Uitspraak
19.5169 AOW
OVERWEGINGEN
BESLISSING
- vernietigt de aangevallen uitspraak;
- verklaart het beroep tegen het besluit van 4 februari 2019 ongegrond.
Centrale Raad van Beroep
In deze zaak heeft de Centrale Raad van Beroep op 3 februari 2022 uitspraak gedaan in hoger beroep over de toekenning van een ouderdomspensioen op grond van de Algemene Ouderdomswet (AOW) aan betrokkene. De Raad heeft geoordeeld dat het ouderdomspensioen terecht is toegekend met één jaar terugwerkende kracht, gerekend vanaf de ontvangst van de aanvraag in augustus 2018. Betrokkene, die in september 2009 de AOW-gerechtigde leeftijd bereikte, had aangevoerd dat zij vanwege psychische omstandigheden niet eerder een aanvraag had kunnen indienen. De Sociale verzekeringsbank (Svb) had in zijn besluit van 14 december 2018 het ouderdomspensioen met ingang van 1 augustus 2017 toegekend, maar betrokkene wilde een terugwerkende kracht van vijf jaar.

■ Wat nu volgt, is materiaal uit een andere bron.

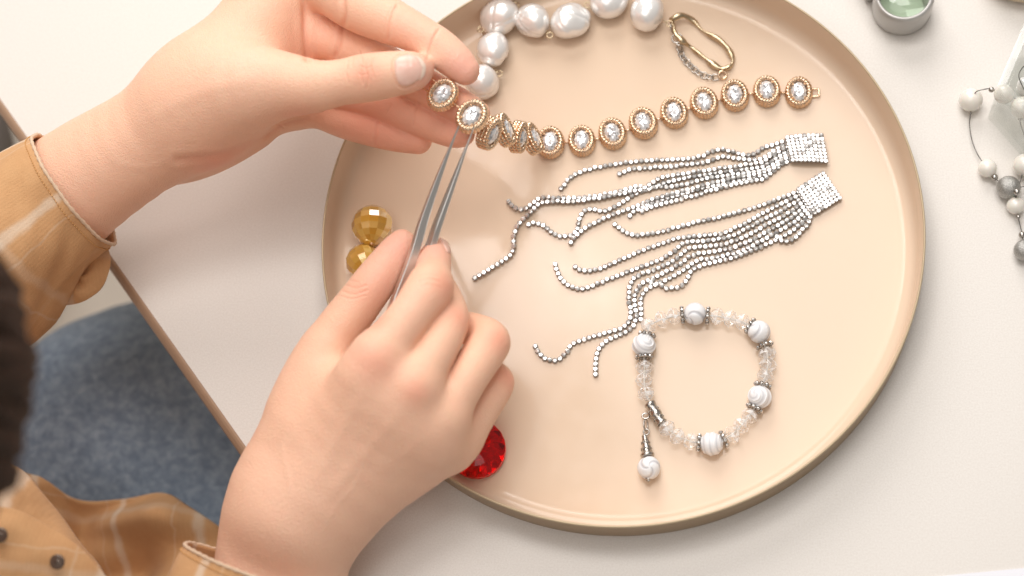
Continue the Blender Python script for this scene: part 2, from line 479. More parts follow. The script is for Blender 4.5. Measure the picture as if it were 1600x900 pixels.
RIGHT = Body([
    (1.3, 0, [
        T((330, 1260, 3.0, 140), (400, 1050, 3.0, 122), (432, 930, 3.2, 108), (442, 850, 3.5, 102), (460, 780, 4.0, 99), flat=((.1, -.1, 1), .72)),
        T((470, 800, 4.4, 86), (520, 700, 6.0, 70), (560, 620, 7.7, 55), (590, 565, 8.7, 43)),
        T((470, 800, 4.3, 90), (560, 715, 5.8, 68), (612, 650, 7.4, 49), (647, 604, 8.15, 41)),
        T((480, 800, 4.1, 86), (590, 730, 5.1, 62), (650, 685, 6.4, 47), (690, 652, 6.9, 39)),
        T((490, 795, 3.9, 70), (585, 752, 4.2, 50), (660, 722, 4.7, 42), (712, 685, 4.9, 38)),
        T((442, 800, 3.9, 76), (452, 690, 5.0, 54), (476, 610, 5.6, 44), (508, 552, 5.8, 38)),
        T((486, 670, 6.0, 42), (520, 605, 6.4, 35)),
        T((590, 610, 8.0, 40), (640, 650, 7.4, 38), (684, 690, 6.3, 32)),
    ]),
    (.05, .5, [
        # thumb
        T((466, 640, 5.3, 44), (495, 570, 5.7, 41), (525, 522, 5.9, 38), (562, 472, 6.1, 35), (592, 432, 6.2, 33), (616, 398, 6.2, 28), (628, 380, 6.2, 22)),
        # index
        T((572, 590, 8.4, 46), (592, 560, 8.7, 43), (625, 515, 8.8, 36), (655, 474, 8.6, 34), (672, 450, 8.0, 33), (676, 425, 7.0, 29), (680, 402, 6.2, 25), (683, 392, 5.8, 20)),
        # middle
        T((632, 625, 7.9, 42), (650, 598, 8.2, 39), (675, 558, 8.1, 34), (695, 520, 7.6, 32), (703, 497, 7.0, 30), (697, 470, 5.8, 27), (688, 448, 4.8, 24), (680, 432, 4.2, 20)),
        # ring
        T((680, 668, 6.8, 40), (696, 645, 7.0, 37), (730, 590, 6.9, 33), (758, 548, 6.3, 33), (765, 532, 5.9, 32), (748, 518, 4.8, 27), (722, 512, 3.8, 25), (704, 520, 3.4, 20)),
        # little finger
        T((705, 700, 4.8, 38), (722, 678, 4.9, 36), (748, 640, 4.9, 32), (770, 608, 4.6, 30), (774, 594, 4.2, 28), (756, 584, 3.4, 24), (732, 585, 2.9, 22), (716, 594, 2.8, 18)),
    ]),
    (.5, .9, [   # knuckle pads
        T((588, 558, 9.15, 27), (577, 574, 9.0, 23)), T((648, 606, 8.65, 24), (644, 614, 8.5, 20)), T((690, 656, 7.2, 24), (684, 666, 7.1, 20)),
        T((672, 446, 8.25, 27), (666, 458, 8.35, 24)),
    ]),
])
# creases: list of (polyline px, half width px, depth cm)
NAIL_L = [(616, 96), (623, 89), (638, 85), (652, 89), (661, 97), (664, 108), (660, 119), (648, 129), (632, 135), (622, 129), (617, 113)]
CR_L = [
    ([(430, 120), (370, 128), (300, 150), (210, 200)], 11, -.03), ([(400, 60), (350, 90), (300, 120)], 4, -.018), ([(150, 240), (220, 262), (290, 240)], 6, -.02),
    ([(640, 83), (622, 86), (614, 95), (614, 113), (620, 131), (632, 138), (648, 132)], 1.5, 0.030),
    ([(562, 80), (566, 95), (563, 112), (567, 130)], 1.7, 0.025), ([(574, 92), (571, 105), (575, 120), (573, 138)], 1.5, 0.025), ([(583, 90), (580, 104), (585, 122)], 1.3, 0.022),
    ([(544, 96), (541, 112), (545, 130)], 1.5, 0.018), ([(552, 90), (550, 103)], 1.2, 0.018), ([(564, 103), (571, 106), (580, 104)], 1.2, 0.020), ([(560, 114), (566, 117), (574, 115)], 1.2, 0.020),
    ([(620, 9), (613, 22), (608, 40), (606, 60)], 2.2, 0.040), ([(611, 12), (604, 28), (600, 50)], 1.5, 0.018), ([(685, 47), (677, 60), (671, 77), (668, 92)], 2.2, 0.040),
    ([(655, 162), (649, 176), (646, 196)], 1.8, 0.030), ([(590, 190), (588, 205), (586, 226)], 2.0, 0.035), ([(540, 183), (536, 200), (540, 218)], 2.0, 0.015), ([(612, 163), (604, 178)], 1.5, 0.018),
    ([(474, -10), (477, 25), (477, 55), (480, 92)], 4.5, .12), 
    ([(536, -5), (538, 26), (535, 46), (524, 88)], 3.5, .1),
    ([(420, 210), (440, 196), (462, 190), (480, 186)], 3, .05), ([(278, 250), (320, 247), (352, 241), (385, 228), (415, 212)], 6, .07), ([(430, 192), (445, 200)], 1.5, 0.018), ([(289, 268), (293, 284)], 2.0, 0.015),
]
CR_R = [
    ([(578, 592), (552, 640), (520, 700), (480, 780)], 10, -.045), ([(642, 622), (606, 668), (560, 720), (500, 795)], 10, -.045), ([(684, 668), (650, 695), (590, 740)], 7, -.03),
    ([(560, 660), (575, 700), (560, 750), (520, 800), (500, 860)], 4, -.022), ([(450, 640), (440, 700), (452, 760), (440, 820)], 4, -.018), ([(612, 640), (622, 680), (600, 700)], 3.5, -.018),
    ([(655, 432), (668, 428), (684, 432)], 1.4, 0.015), ([(654, 440), (670, 436), (688, 440)], 1.4, 0.018), ([(657, 448), (672, 445), (690, 450)], 1.4, 0.015), ([(700, 500), (712, 494), (724, 500)], 1.4, 0.013), ([(768, 520), (780, 522), (790, 532)], 1.4, 0.010),
    ([(530, 462), (550, 467), (570, 462)], 1.3, 0.015), 
    ([(541, 446), (556, 450), (572, 446)], 1.5, 0.022), ([(536, 455), (553, 460), (574, 454)], 1.5, 0.022), ([(546, 438), (560, 441)], 1.3, 0.018),
    ([(690, 425), (697, 432), (704, 434)], 2.0, 0.007), 
    ([(690, 480), (680, 490)], 2.0, 0.005), 
]
def plen(pts, q):
    """distance from 2-D points to polyline"""
    q = np.array(q, float); best = np.full(len(pts), 1e9)
    for a, b in zip(q[:-1], q[1:]):
        ba = b - a; t = np.clip((pts - a) @ ba / (ba @ ba), 0, 1); best = np.minimum(best, np.linalg.norm(pts - a - t[:, None] * ba, axis=1))
    return best
def detail(body, V, creases, blobs):
    g = body.grad(V); n = g / (np.linalg.norm(g, axis=1)[:, None] + 1e-6)
    s = Q(V); vis = np.clip(((CP - V) / np.linalg.norm(CP - V, axis=1)[:, None] * n).sum(1) * 2.5, 0, 1)
    off = np.zeros(len(V)); red = np.zeros(len(V)); tone = np.tile(BASE, (len(V), 1))
    for line, w, dep in creases:
        L = spline(line, 6); d = plen(s[:, :2], L)
        pts3 = body.hit(L[:, 0], L[:, 1])             # keep a crease on the surface it was drawn on
        near = np.full(len(V), 1e9); c = d < w * 5
        if c.any(): near[c] = np.min(np.linalg.norm(V[c][:, None] - pts3[None], axis=2), axis=1)
        k = np.exp(-(d / w) ** 2) * np.exp(-(np.maximum(near - .35, 0) / .3) ** 2) * vis
        if dep < 0: k = k * np.clip(np.minimum(np.linalg.norm(s[:, :2] - L[0], axis=1), np.linalg.norm(s[:, :2] - L[-1], axis=1)) / 55, 0, 1) ** 1.5 * .72
        side = np.exp(-((d - w * 2.4) / (w * 1.3)) ** 2) * np.exp(-(np.maximum(near - .5, 0) / .3) ** 2) * vis
        off -= k * dep; off += side * max(dep, 0) * .22; red += k * min(.45, dep * 9)
    V = V + n * off[:, None]
    tone = tone * (1 - .35 * np.clip(red, 0, 1)[:, None] * np.array([.45, 1, 1.1]))
    for x, y, r, amt, c in blobs:
        p = body.hit(x, y)[0]; w = np.exp(-(np.linalg.norm(V - p, axis=1) / (pcm(p, r))) ** 2)[:, None] * amt
        tone = tone * (1 - w) + np.array(c) * w
    return V, tone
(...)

De rechtbank Amsterdam had in een eerdere uitspraak geoordeeld dat er sprake was van een bijzonder geval, omdat betrokkene door een niet aan haar toe te rekenen oorzaak de aanvraag niet tijdig kon indienen. De Svb ging hiertegen in hoger beroep. In de beoordeling heeft de Centrale Raad van Beroep vastgesteld dat de onbekendheid met het recht op AOW-pensioen niet automatisch leidt tot het aannemen van een bijzonder geval. De Raad heeft geconcludeerd dat betrokkene onvoldoende aannemelijk heeft gemaakt dat zij door haar psychische toestand niet eerder dan in 2018 een aanvraag kon indienen. De Raad heeft ook opgemerkt dat betrokkene gedurende een lange periode contact had met haar broer, die haar hielp, en dat er geen objectieve medische documenten zijn overgelegd die haar stelling onderbouwen.
Uiteindelijk heeft de Centrale Raad van Beroep het hoger beroep van de Svb gegrond verklaard, de eerdere uitspraak van de rechtbank vernietigd en het beroep tegen het besluit van 4 februari 2019 ongegrond verklaard. De Raad heeft geen reden gezien voor een veroordeling in de proceskosten.